La Corea del nord è uno Stato confuciano?
Studiosi come Maurizio Riotto e Bruce Cumings, quando descrivono il Juché come un misto di confucianesimo e marxismo, parlano con la massima serietà scientifica e hanno in mente concetti ben precisi. Tuttavia la loro definizione, una volta entrata nel lessico delle enciclopedie online, viene citata a piene mani da giornalisti che non hanno idea della sua storia intellettuale, e che dunque la ripetono in ogni articolo divulgativo senza aggiungere ulteriori specificazioni oppure inventandosele di sana pianta.
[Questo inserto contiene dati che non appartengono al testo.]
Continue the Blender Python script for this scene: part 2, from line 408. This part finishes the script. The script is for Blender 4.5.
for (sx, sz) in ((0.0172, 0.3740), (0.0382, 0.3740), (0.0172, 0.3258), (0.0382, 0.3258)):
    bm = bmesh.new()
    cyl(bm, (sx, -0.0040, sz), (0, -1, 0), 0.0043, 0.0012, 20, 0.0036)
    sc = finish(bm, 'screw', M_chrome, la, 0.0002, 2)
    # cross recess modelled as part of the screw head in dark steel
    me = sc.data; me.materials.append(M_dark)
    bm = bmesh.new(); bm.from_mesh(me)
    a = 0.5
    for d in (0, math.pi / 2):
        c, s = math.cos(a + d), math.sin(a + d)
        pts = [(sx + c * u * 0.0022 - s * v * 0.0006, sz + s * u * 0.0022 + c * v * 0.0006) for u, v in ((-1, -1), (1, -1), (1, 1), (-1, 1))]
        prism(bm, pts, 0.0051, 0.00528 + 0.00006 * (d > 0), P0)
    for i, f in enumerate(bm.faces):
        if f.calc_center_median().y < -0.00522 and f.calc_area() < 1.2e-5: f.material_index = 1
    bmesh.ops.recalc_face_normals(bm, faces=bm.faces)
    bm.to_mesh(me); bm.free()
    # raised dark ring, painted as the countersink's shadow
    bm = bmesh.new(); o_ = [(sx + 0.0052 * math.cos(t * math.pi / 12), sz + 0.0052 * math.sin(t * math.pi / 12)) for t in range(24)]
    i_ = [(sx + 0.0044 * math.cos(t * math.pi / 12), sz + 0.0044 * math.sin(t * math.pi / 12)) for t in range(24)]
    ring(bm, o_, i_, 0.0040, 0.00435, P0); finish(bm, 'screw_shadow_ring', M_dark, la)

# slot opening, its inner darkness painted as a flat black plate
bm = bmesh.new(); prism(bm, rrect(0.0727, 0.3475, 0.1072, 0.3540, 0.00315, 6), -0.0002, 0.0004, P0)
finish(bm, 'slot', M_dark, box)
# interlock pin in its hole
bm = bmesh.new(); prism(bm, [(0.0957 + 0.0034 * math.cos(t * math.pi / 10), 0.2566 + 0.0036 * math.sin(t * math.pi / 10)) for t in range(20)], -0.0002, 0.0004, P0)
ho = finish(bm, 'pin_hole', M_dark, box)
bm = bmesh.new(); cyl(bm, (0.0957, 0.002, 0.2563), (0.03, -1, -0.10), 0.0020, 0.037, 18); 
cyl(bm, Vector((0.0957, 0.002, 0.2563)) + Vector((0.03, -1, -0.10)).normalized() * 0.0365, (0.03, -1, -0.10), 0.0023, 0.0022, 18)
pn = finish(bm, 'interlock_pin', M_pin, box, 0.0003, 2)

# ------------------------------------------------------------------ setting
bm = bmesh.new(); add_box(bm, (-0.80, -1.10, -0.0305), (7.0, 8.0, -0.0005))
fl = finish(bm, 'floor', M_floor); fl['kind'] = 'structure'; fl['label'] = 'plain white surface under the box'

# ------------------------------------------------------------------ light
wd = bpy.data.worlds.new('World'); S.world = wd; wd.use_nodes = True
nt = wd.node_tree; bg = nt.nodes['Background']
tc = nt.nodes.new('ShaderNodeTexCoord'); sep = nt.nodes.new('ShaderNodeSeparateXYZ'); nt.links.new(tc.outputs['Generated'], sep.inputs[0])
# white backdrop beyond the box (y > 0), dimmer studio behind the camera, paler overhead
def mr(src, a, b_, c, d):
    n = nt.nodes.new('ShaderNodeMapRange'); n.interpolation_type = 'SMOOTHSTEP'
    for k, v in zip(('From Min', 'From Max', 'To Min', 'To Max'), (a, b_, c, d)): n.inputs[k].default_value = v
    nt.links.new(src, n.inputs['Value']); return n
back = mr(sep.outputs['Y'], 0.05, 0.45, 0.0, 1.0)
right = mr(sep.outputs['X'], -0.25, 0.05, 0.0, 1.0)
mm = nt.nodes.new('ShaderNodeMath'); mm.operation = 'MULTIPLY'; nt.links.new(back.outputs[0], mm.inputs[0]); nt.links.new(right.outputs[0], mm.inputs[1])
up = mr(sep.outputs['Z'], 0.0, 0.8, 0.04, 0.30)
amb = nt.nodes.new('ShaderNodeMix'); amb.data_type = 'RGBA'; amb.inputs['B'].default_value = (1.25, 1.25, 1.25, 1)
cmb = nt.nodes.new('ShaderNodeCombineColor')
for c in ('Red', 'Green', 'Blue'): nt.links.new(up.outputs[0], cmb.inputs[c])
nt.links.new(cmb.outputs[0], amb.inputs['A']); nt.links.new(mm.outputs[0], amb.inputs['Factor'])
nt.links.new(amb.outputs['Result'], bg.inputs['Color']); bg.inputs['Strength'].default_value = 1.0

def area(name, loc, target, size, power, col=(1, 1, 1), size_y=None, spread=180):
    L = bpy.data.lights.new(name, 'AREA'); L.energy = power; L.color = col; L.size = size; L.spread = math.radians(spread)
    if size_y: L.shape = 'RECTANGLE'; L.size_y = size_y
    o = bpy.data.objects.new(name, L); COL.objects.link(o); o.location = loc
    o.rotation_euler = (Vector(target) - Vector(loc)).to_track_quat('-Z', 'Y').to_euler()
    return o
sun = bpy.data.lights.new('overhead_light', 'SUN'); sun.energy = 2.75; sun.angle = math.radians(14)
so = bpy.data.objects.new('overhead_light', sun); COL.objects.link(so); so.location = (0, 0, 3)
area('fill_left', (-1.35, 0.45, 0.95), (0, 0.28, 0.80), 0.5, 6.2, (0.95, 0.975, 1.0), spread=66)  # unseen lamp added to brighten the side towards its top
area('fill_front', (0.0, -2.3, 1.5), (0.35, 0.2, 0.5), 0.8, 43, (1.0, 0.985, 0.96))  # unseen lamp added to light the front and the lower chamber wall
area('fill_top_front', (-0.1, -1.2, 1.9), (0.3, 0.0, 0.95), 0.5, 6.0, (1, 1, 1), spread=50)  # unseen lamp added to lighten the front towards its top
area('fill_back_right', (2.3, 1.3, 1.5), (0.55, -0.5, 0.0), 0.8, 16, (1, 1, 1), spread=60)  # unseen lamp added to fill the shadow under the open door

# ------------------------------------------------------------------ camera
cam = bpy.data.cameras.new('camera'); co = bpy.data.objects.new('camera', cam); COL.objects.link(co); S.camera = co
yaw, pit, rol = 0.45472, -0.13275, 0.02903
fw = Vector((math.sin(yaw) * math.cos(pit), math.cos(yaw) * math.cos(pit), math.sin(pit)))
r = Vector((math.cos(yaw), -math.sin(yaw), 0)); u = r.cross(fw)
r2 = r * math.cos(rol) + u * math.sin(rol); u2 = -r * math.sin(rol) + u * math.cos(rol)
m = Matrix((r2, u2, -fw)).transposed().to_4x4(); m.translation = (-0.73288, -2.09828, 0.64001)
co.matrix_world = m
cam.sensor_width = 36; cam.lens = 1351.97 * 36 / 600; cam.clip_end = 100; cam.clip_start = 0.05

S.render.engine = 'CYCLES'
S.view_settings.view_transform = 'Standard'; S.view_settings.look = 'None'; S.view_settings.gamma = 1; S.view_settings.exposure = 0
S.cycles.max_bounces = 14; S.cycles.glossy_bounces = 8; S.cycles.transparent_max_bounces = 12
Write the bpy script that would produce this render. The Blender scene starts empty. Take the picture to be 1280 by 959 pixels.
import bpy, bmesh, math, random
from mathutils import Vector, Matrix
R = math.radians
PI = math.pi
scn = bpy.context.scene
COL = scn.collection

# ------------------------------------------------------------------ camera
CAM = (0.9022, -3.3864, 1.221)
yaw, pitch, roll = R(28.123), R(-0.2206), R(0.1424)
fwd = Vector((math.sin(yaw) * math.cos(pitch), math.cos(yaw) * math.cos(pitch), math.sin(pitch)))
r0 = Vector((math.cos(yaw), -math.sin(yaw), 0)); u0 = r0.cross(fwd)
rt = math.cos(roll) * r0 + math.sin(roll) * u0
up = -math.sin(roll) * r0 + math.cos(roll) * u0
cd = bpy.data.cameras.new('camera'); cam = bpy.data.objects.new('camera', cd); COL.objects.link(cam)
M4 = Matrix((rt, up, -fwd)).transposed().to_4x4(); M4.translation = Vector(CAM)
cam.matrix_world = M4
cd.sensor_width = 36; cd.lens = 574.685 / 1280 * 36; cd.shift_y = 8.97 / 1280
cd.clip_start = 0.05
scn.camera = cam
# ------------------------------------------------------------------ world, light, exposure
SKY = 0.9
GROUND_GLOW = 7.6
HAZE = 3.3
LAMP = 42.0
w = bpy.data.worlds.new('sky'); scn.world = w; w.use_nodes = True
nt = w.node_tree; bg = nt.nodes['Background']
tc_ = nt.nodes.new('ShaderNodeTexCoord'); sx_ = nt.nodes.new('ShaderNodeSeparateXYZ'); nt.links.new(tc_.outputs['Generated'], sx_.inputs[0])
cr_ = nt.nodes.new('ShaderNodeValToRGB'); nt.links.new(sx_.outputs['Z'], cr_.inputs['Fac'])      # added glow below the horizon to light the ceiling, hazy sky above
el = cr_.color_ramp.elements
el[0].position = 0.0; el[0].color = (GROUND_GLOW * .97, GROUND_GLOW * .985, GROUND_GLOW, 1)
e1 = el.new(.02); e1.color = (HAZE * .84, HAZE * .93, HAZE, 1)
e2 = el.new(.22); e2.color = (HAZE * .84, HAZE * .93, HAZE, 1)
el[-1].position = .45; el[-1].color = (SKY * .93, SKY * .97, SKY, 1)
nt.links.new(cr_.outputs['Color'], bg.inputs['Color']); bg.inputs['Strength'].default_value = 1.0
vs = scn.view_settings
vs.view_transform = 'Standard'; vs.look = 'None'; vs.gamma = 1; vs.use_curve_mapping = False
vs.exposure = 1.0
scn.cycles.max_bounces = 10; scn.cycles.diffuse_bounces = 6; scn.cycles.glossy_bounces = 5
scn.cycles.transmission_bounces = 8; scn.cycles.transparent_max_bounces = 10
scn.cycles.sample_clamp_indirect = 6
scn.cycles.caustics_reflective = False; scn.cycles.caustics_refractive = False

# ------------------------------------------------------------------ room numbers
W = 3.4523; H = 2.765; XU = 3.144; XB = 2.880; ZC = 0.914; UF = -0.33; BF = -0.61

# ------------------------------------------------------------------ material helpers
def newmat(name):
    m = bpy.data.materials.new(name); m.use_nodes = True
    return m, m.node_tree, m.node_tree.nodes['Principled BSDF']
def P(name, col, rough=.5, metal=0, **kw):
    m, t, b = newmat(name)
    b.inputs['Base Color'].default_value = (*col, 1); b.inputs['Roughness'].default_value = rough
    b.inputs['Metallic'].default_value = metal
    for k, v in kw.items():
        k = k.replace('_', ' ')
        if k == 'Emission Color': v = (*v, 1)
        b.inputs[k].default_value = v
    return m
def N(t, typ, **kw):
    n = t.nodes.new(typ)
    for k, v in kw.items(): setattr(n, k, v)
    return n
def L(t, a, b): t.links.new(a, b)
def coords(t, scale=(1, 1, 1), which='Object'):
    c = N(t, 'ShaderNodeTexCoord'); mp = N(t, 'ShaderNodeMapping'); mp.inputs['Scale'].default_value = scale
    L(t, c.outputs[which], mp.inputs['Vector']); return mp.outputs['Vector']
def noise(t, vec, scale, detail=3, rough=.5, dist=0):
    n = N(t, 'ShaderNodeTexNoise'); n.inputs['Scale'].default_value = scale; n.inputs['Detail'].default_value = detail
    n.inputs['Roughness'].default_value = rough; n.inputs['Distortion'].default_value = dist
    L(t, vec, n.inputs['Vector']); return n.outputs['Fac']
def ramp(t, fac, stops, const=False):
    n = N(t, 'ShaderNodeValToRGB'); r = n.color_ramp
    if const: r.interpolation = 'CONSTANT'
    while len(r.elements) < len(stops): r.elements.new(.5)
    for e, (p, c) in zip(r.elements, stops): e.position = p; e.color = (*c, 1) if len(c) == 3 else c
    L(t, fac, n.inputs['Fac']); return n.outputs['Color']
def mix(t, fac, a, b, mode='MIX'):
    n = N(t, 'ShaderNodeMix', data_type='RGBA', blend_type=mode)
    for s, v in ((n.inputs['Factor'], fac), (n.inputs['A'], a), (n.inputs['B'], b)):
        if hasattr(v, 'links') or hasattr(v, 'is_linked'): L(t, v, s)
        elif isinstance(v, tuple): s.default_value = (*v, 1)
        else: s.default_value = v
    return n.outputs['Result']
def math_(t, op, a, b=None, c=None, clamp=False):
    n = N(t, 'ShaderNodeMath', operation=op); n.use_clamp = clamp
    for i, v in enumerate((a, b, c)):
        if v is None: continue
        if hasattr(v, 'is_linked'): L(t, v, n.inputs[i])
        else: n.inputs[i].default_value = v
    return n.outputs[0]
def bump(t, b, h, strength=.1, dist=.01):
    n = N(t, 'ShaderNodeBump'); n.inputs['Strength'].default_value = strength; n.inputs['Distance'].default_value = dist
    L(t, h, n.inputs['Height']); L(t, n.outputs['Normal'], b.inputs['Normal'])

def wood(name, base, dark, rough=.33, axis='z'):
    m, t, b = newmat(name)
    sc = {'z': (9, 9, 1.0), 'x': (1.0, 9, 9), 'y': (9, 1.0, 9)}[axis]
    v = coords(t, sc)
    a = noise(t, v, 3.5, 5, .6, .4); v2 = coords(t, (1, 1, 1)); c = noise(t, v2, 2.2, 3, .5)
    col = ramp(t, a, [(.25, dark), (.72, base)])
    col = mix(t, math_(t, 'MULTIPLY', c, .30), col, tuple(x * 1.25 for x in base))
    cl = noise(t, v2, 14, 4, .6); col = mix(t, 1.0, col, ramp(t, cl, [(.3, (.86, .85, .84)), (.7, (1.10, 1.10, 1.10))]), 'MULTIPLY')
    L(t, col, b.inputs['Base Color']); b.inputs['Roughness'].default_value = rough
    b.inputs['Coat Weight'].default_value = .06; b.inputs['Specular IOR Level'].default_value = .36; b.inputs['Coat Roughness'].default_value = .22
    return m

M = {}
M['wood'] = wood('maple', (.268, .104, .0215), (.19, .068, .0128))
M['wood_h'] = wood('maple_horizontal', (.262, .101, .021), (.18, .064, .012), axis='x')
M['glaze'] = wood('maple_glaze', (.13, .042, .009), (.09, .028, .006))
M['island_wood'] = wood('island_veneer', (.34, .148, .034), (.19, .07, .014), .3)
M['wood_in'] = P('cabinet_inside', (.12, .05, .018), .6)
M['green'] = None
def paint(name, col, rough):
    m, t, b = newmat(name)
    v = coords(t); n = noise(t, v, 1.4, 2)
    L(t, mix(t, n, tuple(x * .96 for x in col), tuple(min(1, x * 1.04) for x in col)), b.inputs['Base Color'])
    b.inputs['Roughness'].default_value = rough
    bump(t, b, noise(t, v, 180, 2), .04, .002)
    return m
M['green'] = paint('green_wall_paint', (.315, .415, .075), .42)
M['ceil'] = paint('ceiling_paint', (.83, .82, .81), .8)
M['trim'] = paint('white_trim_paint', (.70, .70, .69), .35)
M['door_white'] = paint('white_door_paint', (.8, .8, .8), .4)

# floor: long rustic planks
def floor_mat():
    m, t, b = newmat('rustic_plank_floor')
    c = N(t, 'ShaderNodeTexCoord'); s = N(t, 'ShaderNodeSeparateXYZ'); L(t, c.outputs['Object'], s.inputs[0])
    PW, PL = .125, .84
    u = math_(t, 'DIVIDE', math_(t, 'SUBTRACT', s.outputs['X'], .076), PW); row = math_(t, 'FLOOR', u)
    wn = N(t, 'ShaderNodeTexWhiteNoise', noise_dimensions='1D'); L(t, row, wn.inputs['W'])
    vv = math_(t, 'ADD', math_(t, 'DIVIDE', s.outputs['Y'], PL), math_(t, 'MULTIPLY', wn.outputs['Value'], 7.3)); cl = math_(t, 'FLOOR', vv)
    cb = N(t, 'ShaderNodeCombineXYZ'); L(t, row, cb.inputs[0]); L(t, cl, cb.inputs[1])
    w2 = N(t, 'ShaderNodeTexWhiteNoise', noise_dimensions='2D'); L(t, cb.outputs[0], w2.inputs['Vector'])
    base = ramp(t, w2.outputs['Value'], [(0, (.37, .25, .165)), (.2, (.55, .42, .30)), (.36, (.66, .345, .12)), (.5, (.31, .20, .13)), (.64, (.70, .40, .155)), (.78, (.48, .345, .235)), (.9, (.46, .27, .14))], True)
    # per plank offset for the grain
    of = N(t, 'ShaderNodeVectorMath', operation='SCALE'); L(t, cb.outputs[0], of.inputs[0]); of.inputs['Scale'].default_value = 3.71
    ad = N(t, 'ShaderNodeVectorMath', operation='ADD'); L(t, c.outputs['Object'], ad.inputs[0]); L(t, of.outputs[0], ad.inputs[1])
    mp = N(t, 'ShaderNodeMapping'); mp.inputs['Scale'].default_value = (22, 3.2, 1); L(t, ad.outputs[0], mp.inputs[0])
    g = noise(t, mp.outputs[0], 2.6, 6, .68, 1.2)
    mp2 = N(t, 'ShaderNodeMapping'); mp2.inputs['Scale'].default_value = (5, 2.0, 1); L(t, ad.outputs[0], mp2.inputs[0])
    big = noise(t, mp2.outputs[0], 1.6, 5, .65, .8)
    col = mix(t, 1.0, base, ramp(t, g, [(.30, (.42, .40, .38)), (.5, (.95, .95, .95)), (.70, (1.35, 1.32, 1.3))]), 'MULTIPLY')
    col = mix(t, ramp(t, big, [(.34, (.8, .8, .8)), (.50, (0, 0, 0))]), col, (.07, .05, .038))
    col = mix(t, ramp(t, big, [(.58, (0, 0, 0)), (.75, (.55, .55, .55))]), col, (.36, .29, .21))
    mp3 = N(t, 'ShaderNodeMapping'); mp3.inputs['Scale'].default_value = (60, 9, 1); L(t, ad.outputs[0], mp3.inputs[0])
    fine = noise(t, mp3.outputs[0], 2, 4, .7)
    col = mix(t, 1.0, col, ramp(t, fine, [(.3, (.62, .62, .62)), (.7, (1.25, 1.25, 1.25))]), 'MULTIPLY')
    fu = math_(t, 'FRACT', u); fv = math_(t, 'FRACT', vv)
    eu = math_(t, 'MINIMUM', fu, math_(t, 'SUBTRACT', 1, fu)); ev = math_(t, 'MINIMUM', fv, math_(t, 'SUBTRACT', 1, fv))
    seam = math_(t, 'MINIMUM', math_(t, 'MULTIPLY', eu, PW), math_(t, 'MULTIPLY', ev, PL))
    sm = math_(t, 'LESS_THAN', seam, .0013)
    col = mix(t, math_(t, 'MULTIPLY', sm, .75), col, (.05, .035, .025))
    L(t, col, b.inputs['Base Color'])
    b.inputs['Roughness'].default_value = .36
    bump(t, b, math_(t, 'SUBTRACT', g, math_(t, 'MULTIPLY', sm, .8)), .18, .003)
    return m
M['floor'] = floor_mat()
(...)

Da qui nasce la fallace impressione che il retaggio confuciano in Corea del nord consista nella solita «successione dinastica» o addirittura nella mitica «divisione della società in caste su base ereditaria», e questa impressione serve a motivare le accuse di tradimento e adulterazione del socialismo mosse ai dirigenti nordcoreani da alcuni individui che nulla sanno né confucianesimo né di socialismo. Per individuare il vero apporto del pensiero di Confucio al socialismo coreano occorre rifarsi alla seguente osservazione del Presidente Kim Il Sung, citata in Kim Myong Suk, Echi del XX secolo, Edizioni in lingue estere, Pyongyang 2014, p. 81:
Noi non giudichiamo negativamente la dottrina confuciana nella sua interezza. Non tolleriamo le vedute estremiste che contrappongono il confucianesimo alle idee socialiste e ne affermano l’incompatibilità con l’etica socialista. Noi contestiamo la natura antipopolare della dottrina confuciana che giustifica il sistema sociale e lo Stato feudale e costringe il popolo alla resistenza passiva e alla cieca sottomissione. Non abbiamo mai negato la necessità delle basi etiche umane prescritte dal confucianesimo nei suoi tre princìpi fondamentali e dalle cinque discipline morali nei rapporti umani.
I tre princìpi fondamentali del confucianesimo sono: Pietà filiale o Devozione (xiao), Umanità o Benevolenza (ren) e Moralità (li) intesa come rispetto dei costumi ancestrali. Le sue cinque discipline morali sono: Umanità o Benevolenza (ren), Giustizia (yi), Moralità (li), Saggezza (zhi) e Sincerità (xin). Già dal semplice elenco è chiaro che si tratta di un sistema di regole di condotta mirate a garantire l’armonia della collettività umana.
Ma perché tenere in vita l’etica tradizionale, potrebbe chiedere un qualunque marxista, se il socialismo elimina le divisioni di classe e assicura di per sé l’equilibrio? Proprio qui sta l’innovazione teorica coreana: nella presa d’atto dell’essenziale disuguaglianza fra gli uomini, che si estende ben oltre la sfera economica e che, se non viene tenuta in debito conto, finisce per sfociare in sempre nuove contraddizioni sociali. Questa consapevolezza si ritrova presso tutti i grandi pensatori reazionari, da Confucio e Platone a Nietzsche e Gómez Dávila, ma è assai rara nelle ideologie della sinistra occidentale, che muovono dal presupposto dell’originaria uguaglianza di tutti gli uomini, scambiando il proprio ideale con la realtà, e ascrivono il male a cause di ordine esclusivamente socio-economico.
Confucio partiva invece dalla famiglia, dal rapporto fra padre e figlio, per spiegare l’asimmetria immanente a tutte le relazioni umane: donde il principio della pietà filiale, che Kim Il Sung estende a tutta la nazione intesa come un’unica grande famiglia, e la necessità di un insieme di norme morali e di tradizioni che tengano sotto controllo le disuguaglianze e le rendano funzionali alla civiltà socialista, eliminando le gerarchie di classe – sorgente di caos ed ingiustizia – e rispettando le gerarchie ideologiche e spirituali che temprano ed elevano l’essere umano, al di là di ogni logica liberale e consumistica.
Ciò implica un ruolo attivo della comunità nell’orientamento della vita degli individui, ed è proprio questo che la sinistra occidentale non accetta. La sua ostilità al socialismo coreano non dipende da dinastie e sistemi castali inesistenti, bensì dal suo rifiuto di questo principio basilare di ogni etica collettivista. Chi è dunque più lontano dagli ideali socialisti?